The coordinated release of 400 million barrels from International Energy Agency emergency reserves, the largest such intervention in its history, underscored both the scale of the shock and the limits of available policy responses. At the same time, oil prices have surged and remained highly volatile, fluctuating above $100 per barrel amid continued uncertainty over supply. Together, these dynamics illustrate the immediate market disruption and broader strategic consequences associated with the weaponization of energy in the current geopolitical environment.

What happens in the Middle East has global implications

Developments in Iran underscore a broader reality: despite a more fragmented and contested global landscape, markets and geopolitics are highly integrated.
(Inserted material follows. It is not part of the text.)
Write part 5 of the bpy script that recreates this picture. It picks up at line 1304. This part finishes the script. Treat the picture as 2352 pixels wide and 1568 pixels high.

Since the outbreak of the conflict in the Middle East and the subsequent disruption to oil flows through the Strait of Hormuz, prospects for renewed diplomatic pathways in Ukraine have become more uncertain. The Gulf conflict is also beginning to affect broader diplomatic engagement, including the postponement of a planned summit between US President Donald Trump and Chinese President Xi Jinping, underscoring how rapidly evolving developments in the region are shaping global relations.

But the central global dynamic has seen disruption to energy markets. With significant volumes of Gulf oil unable to transit, the United States announced a temporary easing of certain oil-related sanctions to mitigate supply shortages and stabilize markets. Such measures may alter global supply dynamics, including by increasing the availability of Russian crude, providing a potential boon for the Russian economy. Shifts in energy flows and pricing could, in turn, affect the broader geopolitical calculus surrounding the Ukraine conflict.

How major global players are responding

Likely US policy responses include greater emphasis on domestic production, reduced reliance on China-linked electricity and mineral supply chains and renewed interest in nuclear energy.

China has sought to position itself as a source of stability amid growing geopolitical volatility, using recent high-level engagements with global business leaders to emphasize the resilience of its economy and the reliability of its supply chains. This contrast in positioning reflects the broader strategic competition shaping global energy and economic systems.

Beyond bilateral dynamics, the scale of current disruptions is also driving renewed global coordination, as industry leaders, policymakers and investors gather at major international energy forums to assess supply risks and market responses, but also to explore evolving geopolitical alignments and new forms of collaboration reshaping the global energy landscape.